Private Equity Transactions with Mark Hauser


Private equity is a niche in the financial services sector. Firms in the industry are highly selective in their investments due to the fact that more often than not they are purchasing 100% of a company, or at least a controlling stake. The goal of a private equity investment is to transform the business for the better and eventually sell it for a profit. Therefore, the companies they target are those identified as having a strong potential for growth, whether that be due to a solid business model, valuable assets or other specialized cases. 

Mark Hauser, co-managing partner of Hauser Private Equity, says because private equity firms take an active role in restructuring and streamlining the companies they invest in, they must be sweeping in their due diligence process. This due diligence can be divided into three categories: commercial, financial and legal. 

Commercial due diligence looks at a company’s past and attempts to use this information to predict its future. This can include evaluating consumer perception of the business, industry growth potential and financial performance amongst others. 

Financial due diligence takes the financial performance review of the commercial process and dives deeper, taking a scientific approach to evaluating its financials. Rather than viewing the numbers in the context of the market at large, the question in financial due diligence is: do the numbers add up? 

Legal due diligence involves bringing in a team to fully evaluate potential liabilities involved with the investment. These can include not just verifying the company is compliant with all laws and also regulations, but also any legal consequences the private equity firm may face as a result of the acquisition. 

According to Mark Hauser, if the due diligence process does not reveal any reasons to not move forward the next steps involve completing the transaction. The deal will be presented to the firm’s investment committee who must approve its funding structure, after which the legal teams for both the firm and the target company will negotiate final transaction terms. At the finalization of the deal, the private equity firm releases the funds and the company transfers its equity. 

Once a company is within the portfolio of a private equity firm, work can be done to fast-track its growth. While private equity firms take an active role in the companies they invest in, they focus their efforts in high-level operations efficiency.
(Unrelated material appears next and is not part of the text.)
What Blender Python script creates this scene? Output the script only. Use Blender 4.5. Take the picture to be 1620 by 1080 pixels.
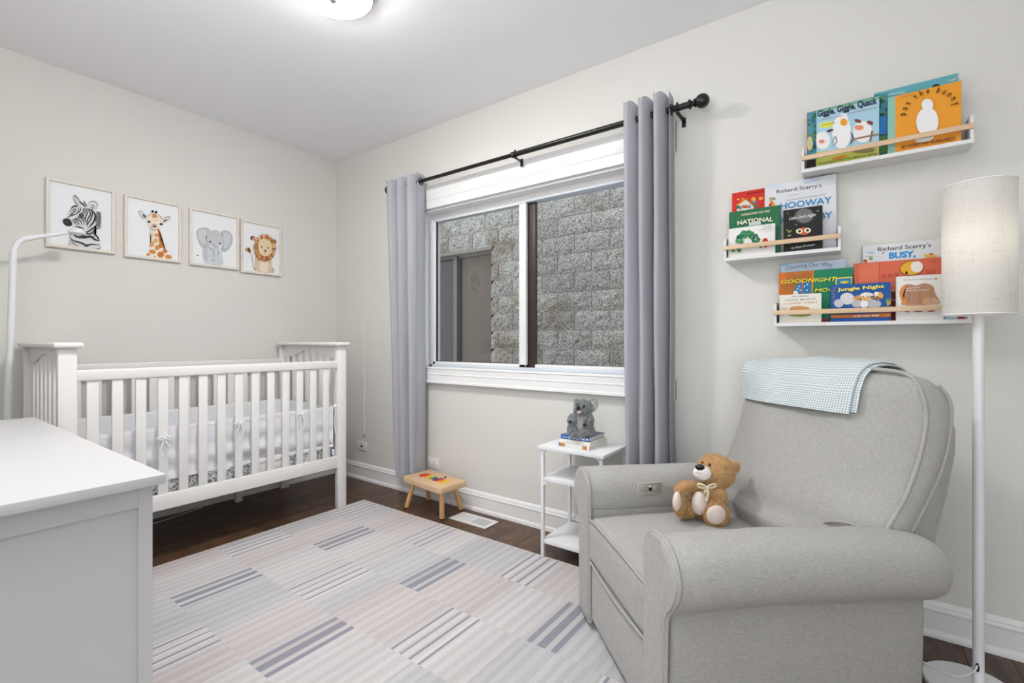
import bpy, bmesh, math, random
from mathutils import Vector, Matrix, noise
random.seed(7)
scene = bpy.context.scene
for o in list(bpy.data.objects): bpy.data.objects.remove(o)
COL = scene.collection
PI = math.pi

# ------------------------------------------------------------------ camera
F_PX, CXP, CYP = 750.0, 810.0, 540.0
YAW = math.radians(36.0)
CAM = Vector((3.422, -2.284, 1.06))
cam_d = bpy.data.cameras.new('camera'); cam = bpy.data.objects.new('camera', cam_d); COL.objects.link(cam)
cam.location = CAM; cam.rotation_euler = (PI/2, 0, YAW)
cam_d.sensor_width = 36; cam_d.lens = F_PX/1620*36; cam_d.clip_start = .02; cam_d.clip_end = 100
scene.camera = cam

# ------------------------------------------------------------------ world / exposure
wd = bpy.data.worlds.new('world'); scene.world = wd; wd.use_nodes = True
bg = wd.node_tree.nodes['Background']; bg.inputs[0].default_value = (.93, .96, 1.0, 1); bg.inputs[1].default_value = 2.6
vs = scene.view_settings; vs.view_transform = 'Standard'; vs.look = 'None'; vs.gamma = 1; vs.use_curve_mapping = False
vs.exposure = -.24

def area(name, loc, rot, sx, sy, power, col):
    l = bpy.data.lights.new(name, 'AREA'); l.shape = 'RECTANGLE'; l.size = sx; l.size_y = sy; l.energy = power; l.color = col
    o = bpy.data.objects.new(name, l); COL.objects.link(o); o.location = loc; o.rotation_euler = rot
    return o
# soft fill light added at the doorway behind the camera
hl = area('added_door_fill', (3.9, -3.35, 1.25), (math.radians(105), 0, math.radians(32)), 1.5, 1.8, 5, (1, .985, .97))
# fill lamp added behind the camera, aimed up to brighten the ceiling
fb = area('added_ceiling_fill', (2.85, -2.72, 1.5), (math.radians(160), 0, math.radians(38)), .3, .3, 40, (1, .99, .985)); fb.data.spread = math.radians(140)

# ------------------------------------------------------------------ pixel helpers (photo pixel -> point on a real plane)
_ca, _sa = math.cos(YAW), math.sin(YAW)
def ray(x, y):
    l = (x-CXP)/F_PX
    return Vector((l*_ca-_sa, l*_sa+_ca, -(y-CYP)/F_PX))
def onplane(x, y, ax, val):
    r = ray(x, y); return CAM + r*((val-CAM[ax])/r[ax])
def atdepth(x, y, d): return CAM + ray(x, y)*d

# ------------------------------------------------------------------ materials
def lin(c):
    return tuple(((v/255)/12.92 if v/255 <= .04045 else ((v/255+.055)/1.055)**2.4) for v in c) + (1,)
MATS = {}
def mat(name, rgb, rough=.6, metal=0, var=0, vscale=8, bump=0, bscale=60, spec=.5, rgb2=None, stretch=None, trans=0, sss=0, coat=0):
    if name in MATS: return MATS[name]
    m = bpy.data.materials.new(name); m.use_nodes = True; MATS[name] = m
    nt = m.node_tree; b = nt.nodes['Principled BSDF']
    b.inputs['Roughness'].default_value = rough; b.inputs['Metallic'].default_value = metal
    b.inputs['Specular IOR Level'].default_value = spec
    if coat: b.inputs['Coat Weight'].default_value = coat
    c1 = lin(rgb); b.inputs['Base Color'].default_value = c1
    tc = nt.nodes.new('ShaderNodeTexCoord'); mp = nt.nodes.new('ShaderNodeMapping'); nt.links.new(tc.outputs['Object'], mp.inputs[0])
    if stretch: mp.inputs['Scale'].default_value = stretch
    if var or rgb2:
        n = nt.nodes.new('ShaderNodeTexNoise'); n.inputs['Scale'].default_value = vscale; n.inputs['Detail'].default_value = 6
        nt.links.new(mp.outputs[0], n.inputs['Vector'])
        r = nt.nodes.new('ShaderNodeValToRGB'); nt.links.new(n.outputs[0], r.inputs[0]); nt.links.new(r.outputs[0], b.inputs['Base Color'])
        c2 = lin(rgb2) if rgb2 else tuple(max(0, v*(1-var)) for v in c1[:3])+(1,)
        r.color_ramp.elements[0].color = c2; r.color_ramp.elements[1].color = c1
        r.color_ramp.elements[0].position = .32; r.color_ramp.elements[1].position = .68
    if bump:
        n2 = nt.nodes.new('ShaderNodeTexNoise'); n2.inputs['Scale'].default_value = bscale; n2.inputs['Detail'].default_value = 4
        nt.links.new(mp.outputs[0], n2.inputs['Vector'])
        bp = nt.nodes.new('ShaderNodeBump'); bp.inputs['Strength'].default_value = bump; bp.inputs['Distance'].default_value = .01
        nt.links.new(n2.outputs[0], bp.inputs['Height']); nt.links.new(bp.outputs[0], b.inputs['Normal'])
    return m
def flat(rgb): # a plain printed ink / paint
    return mat('ink_%d_%d_%d' % rgb, rgb, rough=.55, spec=.3)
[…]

A partner may sometimes join the board of directors and the firm might facilitate a change in management, but their main concern is expansion and more often than not remain hands-off in the day-to-day of the business. 

Private equity firms earn money by charging management and performance fees from those who invest in their private equity funds. As a result they must regularly update investors on the progress of the companies within the fund, including providing updates on operations, financials, and company valuations. 

A private equity transaction typically does not involve long-term investment in an asset. Mark Hauser explains that a focus is placed on realized gains and an exit within three to seven years of the original investment is standard. These exits can result from an acquisition by another company, but also may involve an initial public offering that divests the firm of its ownership through taking the company public.